The request:
Some lines of these records may hold the word "parts"; state how many, using only the number.

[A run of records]

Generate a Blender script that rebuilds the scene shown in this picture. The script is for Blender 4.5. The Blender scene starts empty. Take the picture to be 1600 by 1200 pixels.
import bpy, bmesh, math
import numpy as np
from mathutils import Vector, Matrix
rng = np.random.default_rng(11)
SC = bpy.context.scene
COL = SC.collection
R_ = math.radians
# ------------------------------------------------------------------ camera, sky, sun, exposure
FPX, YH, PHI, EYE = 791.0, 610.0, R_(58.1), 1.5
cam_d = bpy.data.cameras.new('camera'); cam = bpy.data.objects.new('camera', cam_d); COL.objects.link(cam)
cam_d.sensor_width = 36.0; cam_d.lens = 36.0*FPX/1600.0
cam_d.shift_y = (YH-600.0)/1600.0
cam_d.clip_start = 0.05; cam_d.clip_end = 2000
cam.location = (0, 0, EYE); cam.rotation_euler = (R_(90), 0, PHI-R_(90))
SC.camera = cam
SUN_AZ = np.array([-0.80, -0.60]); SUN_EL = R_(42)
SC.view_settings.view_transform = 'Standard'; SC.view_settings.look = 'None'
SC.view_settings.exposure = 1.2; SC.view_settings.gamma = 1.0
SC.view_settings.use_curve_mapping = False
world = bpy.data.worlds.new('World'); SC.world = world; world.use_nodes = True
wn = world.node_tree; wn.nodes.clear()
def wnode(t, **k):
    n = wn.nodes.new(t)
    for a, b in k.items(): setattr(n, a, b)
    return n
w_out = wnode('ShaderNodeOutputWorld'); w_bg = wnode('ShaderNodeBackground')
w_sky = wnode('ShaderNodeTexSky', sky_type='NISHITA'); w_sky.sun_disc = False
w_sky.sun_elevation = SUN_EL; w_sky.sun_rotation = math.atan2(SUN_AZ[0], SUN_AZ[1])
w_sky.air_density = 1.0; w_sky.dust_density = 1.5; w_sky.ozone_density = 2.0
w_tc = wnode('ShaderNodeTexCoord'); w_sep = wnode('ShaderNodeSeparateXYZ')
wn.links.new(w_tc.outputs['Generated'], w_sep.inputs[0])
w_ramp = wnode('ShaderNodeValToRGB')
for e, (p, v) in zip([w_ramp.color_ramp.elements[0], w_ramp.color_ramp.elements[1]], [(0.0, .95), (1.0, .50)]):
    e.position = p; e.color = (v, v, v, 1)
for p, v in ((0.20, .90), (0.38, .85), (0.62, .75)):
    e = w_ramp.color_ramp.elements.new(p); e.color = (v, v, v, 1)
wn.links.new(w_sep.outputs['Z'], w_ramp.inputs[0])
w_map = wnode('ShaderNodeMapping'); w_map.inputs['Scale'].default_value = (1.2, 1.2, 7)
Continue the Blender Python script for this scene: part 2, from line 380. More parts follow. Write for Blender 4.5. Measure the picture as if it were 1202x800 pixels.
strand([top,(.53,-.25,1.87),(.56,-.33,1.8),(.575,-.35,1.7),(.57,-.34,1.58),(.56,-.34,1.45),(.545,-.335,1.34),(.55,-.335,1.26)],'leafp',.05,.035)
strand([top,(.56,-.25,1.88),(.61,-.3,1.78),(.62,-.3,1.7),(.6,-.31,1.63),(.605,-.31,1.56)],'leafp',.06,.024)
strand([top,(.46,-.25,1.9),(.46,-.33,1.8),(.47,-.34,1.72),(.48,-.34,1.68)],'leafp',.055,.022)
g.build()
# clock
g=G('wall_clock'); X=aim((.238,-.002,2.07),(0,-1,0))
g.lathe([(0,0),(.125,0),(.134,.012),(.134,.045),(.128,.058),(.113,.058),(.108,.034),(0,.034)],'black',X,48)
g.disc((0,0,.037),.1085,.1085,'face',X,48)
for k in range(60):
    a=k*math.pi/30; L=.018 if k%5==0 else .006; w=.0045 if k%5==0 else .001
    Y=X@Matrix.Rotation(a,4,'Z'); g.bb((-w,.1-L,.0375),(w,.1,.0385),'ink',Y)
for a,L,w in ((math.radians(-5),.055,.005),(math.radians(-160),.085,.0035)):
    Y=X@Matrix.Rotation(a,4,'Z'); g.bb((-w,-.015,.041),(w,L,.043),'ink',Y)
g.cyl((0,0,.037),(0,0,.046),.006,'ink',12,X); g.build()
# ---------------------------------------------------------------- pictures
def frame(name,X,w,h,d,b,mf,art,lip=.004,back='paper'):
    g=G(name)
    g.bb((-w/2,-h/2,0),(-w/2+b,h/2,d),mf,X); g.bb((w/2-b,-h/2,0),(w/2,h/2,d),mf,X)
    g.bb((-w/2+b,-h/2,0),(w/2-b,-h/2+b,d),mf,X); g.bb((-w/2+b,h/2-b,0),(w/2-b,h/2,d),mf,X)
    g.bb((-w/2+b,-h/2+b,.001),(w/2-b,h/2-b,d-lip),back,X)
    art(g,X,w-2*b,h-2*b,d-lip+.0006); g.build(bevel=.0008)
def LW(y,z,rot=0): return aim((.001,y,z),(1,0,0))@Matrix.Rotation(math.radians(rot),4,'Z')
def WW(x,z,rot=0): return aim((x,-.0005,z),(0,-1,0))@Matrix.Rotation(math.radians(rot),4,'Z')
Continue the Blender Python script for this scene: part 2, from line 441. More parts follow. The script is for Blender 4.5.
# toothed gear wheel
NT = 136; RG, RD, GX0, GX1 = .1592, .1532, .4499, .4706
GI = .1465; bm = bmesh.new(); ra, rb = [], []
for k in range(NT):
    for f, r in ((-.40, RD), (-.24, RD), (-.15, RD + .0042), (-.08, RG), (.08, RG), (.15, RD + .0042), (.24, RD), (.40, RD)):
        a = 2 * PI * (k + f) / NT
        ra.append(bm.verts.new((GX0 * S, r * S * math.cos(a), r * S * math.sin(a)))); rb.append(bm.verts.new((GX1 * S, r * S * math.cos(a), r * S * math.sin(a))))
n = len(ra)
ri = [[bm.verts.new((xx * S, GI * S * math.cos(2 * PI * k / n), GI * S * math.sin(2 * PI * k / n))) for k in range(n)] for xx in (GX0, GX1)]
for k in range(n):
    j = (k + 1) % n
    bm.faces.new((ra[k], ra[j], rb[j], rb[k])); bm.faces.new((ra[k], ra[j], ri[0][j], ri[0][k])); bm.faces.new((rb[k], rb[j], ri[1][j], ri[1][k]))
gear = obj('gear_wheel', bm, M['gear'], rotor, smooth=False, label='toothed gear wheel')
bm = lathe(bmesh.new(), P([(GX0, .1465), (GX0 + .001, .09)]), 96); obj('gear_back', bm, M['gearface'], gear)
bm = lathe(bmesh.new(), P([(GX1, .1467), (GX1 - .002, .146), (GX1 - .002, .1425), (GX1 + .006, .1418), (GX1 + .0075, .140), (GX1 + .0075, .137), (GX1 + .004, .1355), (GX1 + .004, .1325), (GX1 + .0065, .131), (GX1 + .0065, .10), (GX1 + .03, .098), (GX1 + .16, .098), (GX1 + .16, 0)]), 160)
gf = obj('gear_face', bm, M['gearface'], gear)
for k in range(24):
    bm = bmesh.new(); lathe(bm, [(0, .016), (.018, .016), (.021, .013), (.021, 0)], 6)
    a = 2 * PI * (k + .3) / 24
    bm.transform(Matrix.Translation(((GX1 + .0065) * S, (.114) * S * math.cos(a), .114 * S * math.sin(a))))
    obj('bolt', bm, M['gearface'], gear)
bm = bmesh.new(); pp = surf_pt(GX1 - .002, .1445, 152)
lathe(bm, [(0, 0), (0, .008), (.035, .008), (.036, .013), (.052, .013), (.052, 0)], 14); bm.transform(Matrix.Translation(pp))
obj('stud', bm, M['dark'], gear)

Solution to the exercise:
2